▽

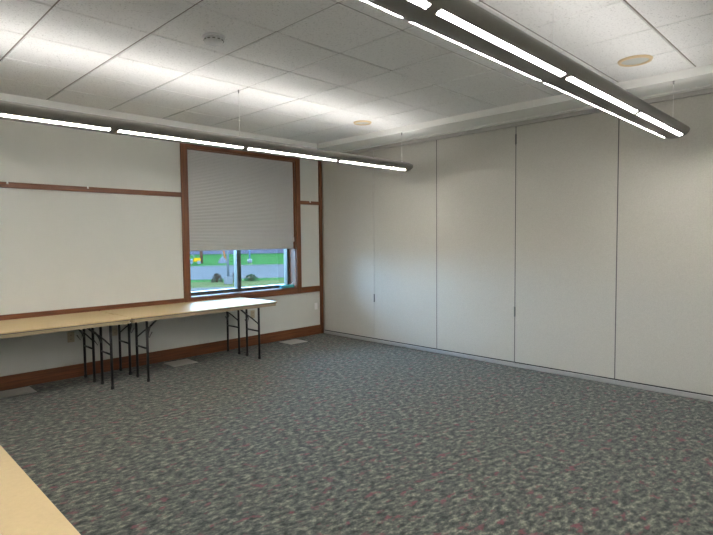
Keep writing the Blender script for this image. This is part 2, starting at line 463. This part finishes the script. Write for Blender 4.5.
near['group'] = 'foreground table'

# ------------------------------------------------------------------ pendant lights
def prof(scale=1.0):
    # closed section: ellipse flanks, trough in the top
    a, up, dn = .120 * scale, .040 * scale, .072 * scale
    pts = []
    for k in range(0, 33):
        th = PI + PI * k / 32
        pts.append((a * math.cos(th), dn * math.sin(th)))       # belly left -> right
    for th in (20, 40, 55): pts.append((a * math.cos(math.radians(th)), up * math.sin(math.radians(th))))
    pts += [(.062 * scale, up), (.055 * scale, .005), (-.055 * scale, .005), (-.062 * scale, up)]
    for th in (125, 140, 160): pts.append((a * math.cos(math.radians(th)), up * math.sin(math.radians(th))))
    return pts
def lensbm(xa, xb, side):
    bm = bmesh.new(); uvl = bm.loops.layers.uv.new('UVMap')
    a, dn, K = .1212, .0732, 6; ang = [math.radians(-47 - 17 * k / K) for k in range(K + 1)]
    ln = 0; cols = []
    q = [(side * a * math.cos(t), dn * math.sin(t)) for t in ang]
    s = [0]
    for i in range(K): s.append(s[-1] + math.hypot(q[i + 1][0] - q[i][0], q[i + 1][1] - q[i][1]))
    rows = 3
    U = (xb - xa) / .0135
    A = [bm.verts.new((xa, *p)) for p in q]; Bv = [bm.verts.new((xb, *p)) for p in q]
    A2 = [bm.verts.new((xa, p[0] * .985, p[1] * .97)) for p in q]; B2 = [bm.verts.new((xb, p[0] * .985, p[1] * .97)) for p in q]
    for k in range(K):
        f = bm.faces.new((A[k], Bv[k], Bv[k + 1], A[k + 1]))
        for lp, uv in zip(f.loops, ((0, s[k]), (U, s[k]), (U, s[k + 1]), (0, s[k + 1]))): lp[uvl].uv = (uv[0], uv[1] / s[-1] * rows)
        bm.faces.new((A2[k], A2[k + 1], B2[k + 1], B2[k]))
    bm.faces.new((A[0], A2[0], B2[0], Bv[0])); bm.faces.new((A[K], Bv[K], B2[K], A2[K]))
    for V, W in ((A, A2), (Bv, B2)):
        for k in range(K): bm.faces.new((V[k], V[k + 1], W[k + 1], W[k]))
    return bm
def make_pendant(label, zc):
    # local x runs 0 (end over the partition) to -L ; z=0 at section centre
    Lg = 7.55
    t = thing('pendant_light', label, 'ceiling light', (0, 0, 0), 'long suspended light bars')
    bm = bmesh.new(); rings = []
    secs = [(0, .35), (-.008, .62), (-.025, .82), (-.05, .94), (-.08, 1)]
    st = secs + [(-Lg - x, s) for x, s in secs[::-1]]
    P1 = prof(1)
    for x, s in st:
        rings.append([bm.verts.new((x, y * s, z * s + (1 - s) * .012 if not (abs(y) < .056 and z > 0 and abs(z - .005) < 1e-4) else z * s + .0)) for y, z in P1])
    n = len(P1); tr = [k for k, (y, z) in enumerate(P1) if abs(z - .005) < 1e-6 and abs(y) < .06]
    for A, Bv in zip(rings, rings[1:]):
        for k in range(n):
            f = bm.faces.new((A[k], A[(k + 1) % n], Bv[(k + 1) % n], Bv[k]))
            y, z = P1[k]
            if k in tr or (k + 1) % n in tr: f.material_index = 1
    bm.faces.new(rings[0]); bm.faces.new(rings[-1][::-1])
    h = obj('housing', bm, [MAT['body'], MAT['refl']], t, smooth=False)
    for p in h.data.polygons: p.use_smooth = abs(p.normal.x) < .3
    h.data.polygons[0].use_smooth
    first = -.15; per = 1.21
    for k in range(6):
        xb = first - per * k; xa = xb - per + .065
        xa = max(xa, -Lg + .1)
        for s in (-1, 1): obj('perforated_diffuser', lensbm(xa, xb, s), MAT['perf'], t)
        bm = bmesh.new(); tube(bm, [(xa, 0, .020), (xb, 0, .020)], .0135, 10)
        obj('lamp_tube', bm, MAT['lamp'], t, smooth=True)
    for i, x in enumerate((-.135, -2.555, -4.975, -7.3)):
        top = (SZ if i == 0 else CZ) - zc
        bm = bmesh.new(); tube(bm, [(x, 0, .04), (x, 0, top)], .0022, 6); w = obj('suspension_cable', bm, MAT['wire'], t)
        bm = bmesh.new(); lathe(bm, [(0, -.03), (.005, -.03), (.006, -.004), (.010, 0), (0, 0)], (x, 0, top), 12); obj('ceiling_anchor', bm, MAT['darkgrey'], w)
        bm = bmesh.new(); lathe(bm, [(0, .0), (.014, 0), (.012, .012), (.004, .02), (0, .02)], (x, 0, .040), 12); obj('cable_grip', bm, MAT['white'], w)
        obj('cable_bridge', B(x - .012, x + .012, -.062, .062, 0.034, .041), MAT['body'], w)
    return t
PZ = 2.482
pd = make_pendant('long grey suspended light bar crossing in front of the window', PZ); pd.location = (-.375, -2.135, PZ - .004)
nr = dup(pd, (-.35, -5.19, PZ), 'long grey suspended light bar running from top centre to upper right, nearest the camera')
dimmer = emis('fluorescent_tube_dimmed', (1.0, .965, .925), LAMP * .62)  # near bar's tubes set weaker to keep the ceiling above it less bright
for c in nr.children:
    if c.name.startswith('lamp_tube'): c.material_slots[0].link = 'OBJECT'; c.material_slots[0].material = dimmer
dup(pd, (-.35, -8.26, PZ), 'unseen long grey suspended light bar added behind the camera for fill')  # extra bar out of view, added for overall fill light

# ------------------------------------------------------------------ ceiling devices
def speaker(x, y, lab, r=.128):
    t = thing('ceiling_speaker', lab, 'speaker', (x, y, CZ), 'round ceiling speakers')
    bm = bmesh.new(); lathe(bm, [(r * .80, -.006), (r * .83, -.016), (r * .94, -.015), (r, -.003), (r, 0), (r * .80, 0), (r * .80, -.006)], n=48)
    obj('trim_ring', bm, MAT['tan'], t, smooth=True)
    bm = bmesh.new(); lathe(bm, [(0, -.006), (r * .83, -.005), (r * .83, 0), (0, 0)], n=48); obj('grille', bm, MAT['grille'], t)
    return t
s1 = speaker(-1.08, -5.055, 'round ceiling speaker with tan ring near the upper right corner')
s2 = dup(s1, (-1.055, -1.965, CZ), 'round ceiling speaker with tan ring above the window side corner')
s2.scale = (.87, .87, 1)
t = thing('smoke_detector', 'round white smoke detector on the ceiling, upper left', 'smoke detector', (-3.78, -3.135, CZ))
bm = bmesh.new(); lathe(bm, [(0, 0), (.078, 0), (.078, -.010), (.070, -.014), (.0, -.014)], n=40); obj('base_plate', bm, MAT['detector'], t)
bm = bmesh.new(); lathe(bm, [(0, -.014), (.062, -.014), (.066, -.03), (.058, -.044), (.035, -.053), (0, -.055)], n=40); b0 = obj('sensor_housing', bm, MAT['detector'], t, smooth=True)
bm = bmesh.new()
for k in range(12):
    a = 2 * PI * k / 12; tube(bm, [(.0655 * math.cos(a - .13), .0655 * math.sin(a - .13), -.029), (.0665 * math.cos(a), .0665 * math.sin(a), -.029), (.0655 * math.cos(a + .13), .0655 * math.sin(a + .13), -.029)], .004, 6)
obj('vent_slots', bm, MAT['darkgrey'], b0)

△

• **Exercise directions**
Return, unchanged, the lines from the first line of the material through the line that holds "near['group'] = 'foreground table'", inclusive, omitting pictures.

• **Completed exercise**
Keep writing the Blender script for this image. This is part 2, starting at line 463. This part finishes the script. Write for Blender 4.5.
near['group'] = 'foreground table'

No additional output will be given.